--- Provided material ---

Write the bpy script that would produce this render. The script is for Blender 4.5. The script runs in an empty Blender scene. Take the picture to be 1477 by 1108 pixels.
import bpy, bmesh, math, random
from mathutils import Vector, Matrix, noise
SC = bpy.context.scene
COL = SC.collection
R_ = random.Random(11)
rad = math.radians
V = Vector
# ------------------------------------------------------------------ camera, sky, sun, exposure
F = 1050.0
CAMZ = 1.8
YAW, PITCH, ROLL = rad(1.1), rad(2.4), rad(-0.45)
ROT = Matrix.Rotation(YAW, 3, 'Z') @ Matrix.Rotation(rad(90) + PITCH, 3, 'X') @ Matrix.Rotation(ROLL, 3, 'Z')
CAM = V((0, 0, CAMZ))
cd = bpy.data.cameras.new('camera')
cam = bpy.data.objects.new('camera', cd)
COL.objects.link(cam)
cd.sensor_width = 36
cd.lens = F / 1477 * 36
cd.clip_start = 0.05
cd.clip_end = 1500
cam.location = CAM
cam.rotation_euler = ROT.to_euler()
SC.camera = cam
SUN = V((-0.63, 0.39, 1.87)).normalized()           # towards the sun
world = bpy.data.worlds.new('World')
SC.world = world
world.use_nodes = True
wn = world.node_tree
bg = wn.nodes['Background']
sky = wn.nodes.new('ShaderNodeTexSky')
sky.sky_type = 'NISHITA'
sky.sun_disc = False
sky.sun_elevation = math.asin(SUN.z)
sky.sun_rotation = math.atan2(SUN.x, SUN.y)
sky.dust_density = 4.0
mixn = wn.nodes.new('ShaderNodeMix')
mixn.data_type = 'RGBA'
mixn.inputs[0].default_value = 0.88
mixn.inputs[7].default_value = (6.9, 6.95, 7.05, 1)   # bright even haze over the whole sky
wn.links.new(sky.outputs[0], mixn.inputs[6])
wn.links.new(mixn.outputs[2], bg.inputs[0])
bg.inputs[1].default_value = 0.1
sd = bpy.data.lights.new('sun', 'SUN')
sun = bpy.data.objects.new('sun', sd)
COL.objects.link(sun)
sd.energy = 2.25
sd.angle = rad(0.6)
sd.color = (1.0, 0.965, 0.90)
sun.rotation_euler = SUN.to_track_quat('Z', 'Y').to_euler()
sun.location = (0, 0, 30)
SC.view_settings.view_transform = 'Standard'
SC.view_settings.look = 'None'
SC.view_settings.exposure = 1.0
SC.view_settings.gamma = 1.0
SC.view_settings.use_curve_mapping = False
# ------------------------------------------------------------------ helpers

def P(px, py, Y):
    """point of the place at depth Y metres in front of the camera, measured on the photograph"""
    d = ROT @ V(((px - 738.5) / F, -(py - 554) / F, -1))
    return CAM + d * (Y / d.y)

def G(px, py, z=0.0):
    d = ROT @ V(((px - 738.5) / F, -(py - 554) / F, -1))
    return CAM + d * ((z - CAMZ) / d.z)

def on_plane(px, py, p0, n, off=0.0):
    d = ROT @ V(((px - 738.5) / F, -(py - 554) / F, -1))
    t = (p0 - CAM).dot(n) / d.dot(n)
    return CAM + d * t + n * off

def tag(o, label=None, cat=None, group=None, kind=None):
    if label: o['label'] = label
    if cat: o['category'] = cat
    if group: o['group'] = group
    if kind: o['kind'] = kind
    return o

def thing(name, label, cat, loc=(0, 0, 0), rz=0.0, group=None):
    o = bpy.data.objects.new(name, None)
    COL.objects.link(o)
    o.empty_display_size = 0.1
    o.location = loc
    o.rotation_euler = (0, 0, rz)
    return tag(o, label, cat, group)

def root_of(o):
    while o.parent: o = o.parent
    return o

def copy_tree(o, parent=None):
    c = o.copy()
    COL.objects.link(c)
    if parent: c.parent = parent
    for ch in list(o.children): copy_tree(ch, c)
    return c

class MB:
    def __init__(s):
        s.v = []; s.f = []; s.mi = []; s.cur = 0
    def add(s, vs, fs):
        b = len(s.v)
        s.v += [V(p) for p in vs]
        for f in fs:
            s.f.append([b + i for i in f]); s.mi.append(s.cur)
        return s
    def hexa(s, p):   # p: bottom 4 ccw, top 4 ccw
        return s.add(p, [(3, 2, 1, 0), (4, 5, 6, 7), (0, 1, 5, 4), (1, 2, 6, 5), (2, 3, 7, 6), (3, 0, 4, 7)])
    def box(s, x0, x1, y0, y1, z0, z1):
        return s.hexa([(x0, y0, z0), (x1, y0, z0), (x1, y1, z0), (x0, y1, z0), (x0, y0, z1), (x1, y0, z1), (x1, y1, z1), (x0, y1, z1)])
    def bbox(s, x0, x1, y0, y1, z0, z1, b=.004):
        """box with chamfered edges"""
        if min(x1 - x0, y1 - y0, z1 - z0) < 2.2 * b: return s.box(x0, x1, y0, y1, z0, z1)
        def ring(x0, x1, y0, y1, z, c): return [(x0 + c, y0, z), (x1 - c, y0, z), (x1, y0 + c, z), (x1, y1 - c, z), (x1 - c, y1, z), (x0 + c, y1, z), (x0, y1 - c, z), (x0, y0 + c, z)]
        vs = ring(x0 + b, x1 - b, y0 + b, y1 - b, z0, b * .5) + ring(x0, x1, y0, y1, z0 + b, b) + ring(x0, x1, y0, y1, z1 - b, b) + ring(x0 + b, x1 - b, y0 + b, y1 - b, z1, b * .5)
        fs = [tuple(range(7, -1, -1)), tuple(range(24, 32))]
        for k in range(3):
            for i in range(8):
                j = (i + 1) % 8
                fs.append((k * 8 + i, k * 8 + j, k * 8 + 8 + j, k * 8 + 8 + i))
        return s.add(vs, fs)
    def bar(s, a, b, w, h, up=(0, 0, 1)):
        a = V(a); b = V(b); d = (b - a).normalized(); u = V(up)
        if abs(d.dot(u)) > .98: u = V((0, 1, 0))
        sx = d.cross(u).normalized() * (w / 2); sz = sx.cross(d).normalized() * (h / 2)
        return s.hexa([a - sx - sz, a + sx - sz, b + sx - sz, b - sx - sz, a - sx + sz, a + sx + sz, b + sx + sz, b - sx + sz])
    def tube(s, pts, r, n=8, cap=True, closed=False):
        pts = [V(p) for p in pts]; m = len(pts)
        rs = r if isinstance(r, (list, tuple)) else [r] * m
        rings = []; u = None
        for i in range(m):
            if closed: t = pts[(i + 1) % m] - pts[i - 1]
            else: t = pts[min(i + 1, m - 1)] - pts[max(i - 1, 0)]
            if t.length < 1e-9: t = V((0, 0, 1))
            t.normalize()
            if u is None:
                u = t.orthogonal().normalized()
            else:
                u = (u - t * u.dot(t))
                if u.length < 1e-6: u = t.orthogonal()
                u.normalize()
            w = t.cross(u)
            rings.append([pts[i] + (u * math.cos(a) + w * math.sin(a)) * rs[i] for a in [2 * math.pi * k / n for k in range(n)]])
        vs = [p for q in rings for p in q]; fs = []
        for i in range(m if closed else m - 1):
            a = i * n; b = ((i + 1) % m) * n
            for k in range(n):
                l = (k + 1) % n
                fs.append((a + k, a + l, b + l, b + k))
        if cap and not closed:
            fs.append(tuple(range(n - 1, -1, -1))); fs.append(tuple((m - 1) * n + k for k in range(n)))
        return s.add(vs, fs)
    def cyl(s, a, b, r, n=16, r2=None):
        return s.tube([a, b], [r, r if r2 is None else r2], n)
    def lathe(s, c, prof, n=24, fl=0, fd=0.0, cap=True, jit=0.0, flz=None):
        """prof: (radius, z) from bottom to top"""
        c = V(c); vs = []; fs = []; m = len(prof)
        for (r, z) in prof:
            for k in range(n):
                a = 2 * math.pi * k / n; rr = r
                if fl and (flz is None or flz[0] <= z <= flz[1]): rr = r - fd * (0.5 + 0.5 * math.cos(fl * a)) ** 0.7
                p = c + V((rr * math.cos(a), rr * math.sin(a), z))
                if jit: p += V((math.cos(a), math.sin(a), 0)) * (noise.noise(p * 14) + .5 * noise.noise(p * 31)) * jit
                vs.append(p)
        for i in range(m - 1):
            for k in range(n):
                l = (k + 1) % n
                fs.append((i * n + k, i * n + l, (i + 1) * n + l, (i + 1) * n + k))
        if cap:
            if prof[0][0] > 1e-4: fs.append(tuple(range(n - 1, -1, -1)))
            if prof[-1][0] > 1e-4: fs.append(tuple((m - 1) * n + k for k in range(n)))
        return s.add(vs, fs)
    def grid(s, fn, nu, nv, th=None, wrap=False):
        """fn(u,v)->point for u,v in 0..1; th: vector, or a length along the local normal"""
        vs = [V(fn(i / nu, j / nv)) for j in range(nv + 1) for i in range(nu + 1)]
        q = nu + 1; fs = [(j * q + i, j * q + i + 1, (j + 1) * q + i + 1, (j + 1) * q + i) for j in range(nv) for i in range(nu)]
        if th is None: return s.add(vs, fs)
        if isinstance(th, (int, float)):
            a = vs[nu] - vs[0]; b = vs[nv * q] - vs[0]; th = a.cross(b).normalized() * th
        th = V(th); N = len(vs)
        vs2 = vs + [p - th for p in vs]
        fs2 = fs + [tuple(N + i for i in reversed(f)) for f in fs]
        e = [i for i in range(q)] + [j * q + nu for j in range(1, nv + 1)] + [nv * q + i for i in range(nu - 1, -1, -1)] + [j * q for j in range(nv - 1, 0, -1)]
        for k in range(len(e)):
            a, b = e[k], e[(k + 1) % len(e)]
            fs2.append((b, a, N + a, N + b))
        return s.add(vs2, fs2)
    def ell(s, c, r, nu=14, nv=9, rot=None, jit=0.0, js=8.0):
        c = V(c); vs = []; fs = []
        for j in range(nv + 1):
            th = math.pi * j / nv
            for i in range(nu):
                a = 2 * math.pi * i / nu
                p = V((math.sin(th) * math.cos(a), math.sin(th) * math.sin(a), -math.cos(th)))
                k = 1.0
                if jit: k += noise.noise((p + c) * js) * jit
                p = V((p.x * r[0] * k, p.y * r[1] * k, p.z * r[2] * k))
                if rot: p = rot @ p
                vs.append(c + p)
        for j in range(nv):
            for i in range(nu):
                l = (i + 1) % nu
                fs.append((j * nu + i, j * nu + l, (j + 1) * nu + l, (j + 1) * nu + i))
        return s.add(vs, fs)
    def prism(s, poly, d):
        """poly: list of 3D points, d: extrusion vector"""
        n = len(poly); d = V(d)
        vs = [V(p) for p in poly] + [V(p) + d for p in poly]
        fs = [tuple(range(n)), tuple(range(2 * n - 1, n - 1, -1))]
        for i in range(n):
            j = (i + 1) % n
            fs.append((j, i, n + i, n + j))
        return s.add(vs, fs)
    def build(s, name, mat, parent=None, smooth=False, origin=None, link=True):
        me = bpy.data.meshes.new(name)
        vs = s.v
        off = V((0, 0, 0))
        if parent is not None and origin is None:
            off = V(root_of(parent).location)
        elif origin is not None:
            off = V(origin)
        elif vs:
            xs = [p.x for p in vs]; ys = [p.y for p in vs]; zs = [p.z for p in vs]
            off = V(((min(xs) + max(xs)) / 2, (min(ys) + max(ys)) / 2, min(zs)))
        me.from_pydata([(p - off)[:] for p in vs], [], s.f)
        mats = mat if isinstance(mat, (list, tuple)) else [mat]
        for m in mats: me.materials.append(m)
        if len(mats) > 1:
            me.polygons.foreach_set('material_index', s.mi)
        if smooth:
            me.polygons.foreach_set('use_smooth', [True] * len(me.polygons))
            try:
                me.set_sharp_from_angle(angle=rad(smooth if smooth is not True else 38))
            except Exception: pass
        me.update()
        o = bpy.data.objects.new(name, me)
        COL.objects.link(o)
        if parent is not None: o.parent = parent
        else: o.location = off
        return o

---

Gather every line from the listing above in which the word "scene" appears.

**Output below**
Write the bpy script that would produce this render. The script is for Blender 4.5. The script runs in an empty Blender scene. Take the picture to be 1477 by 1108 pixels.
SC = bpy.context.scene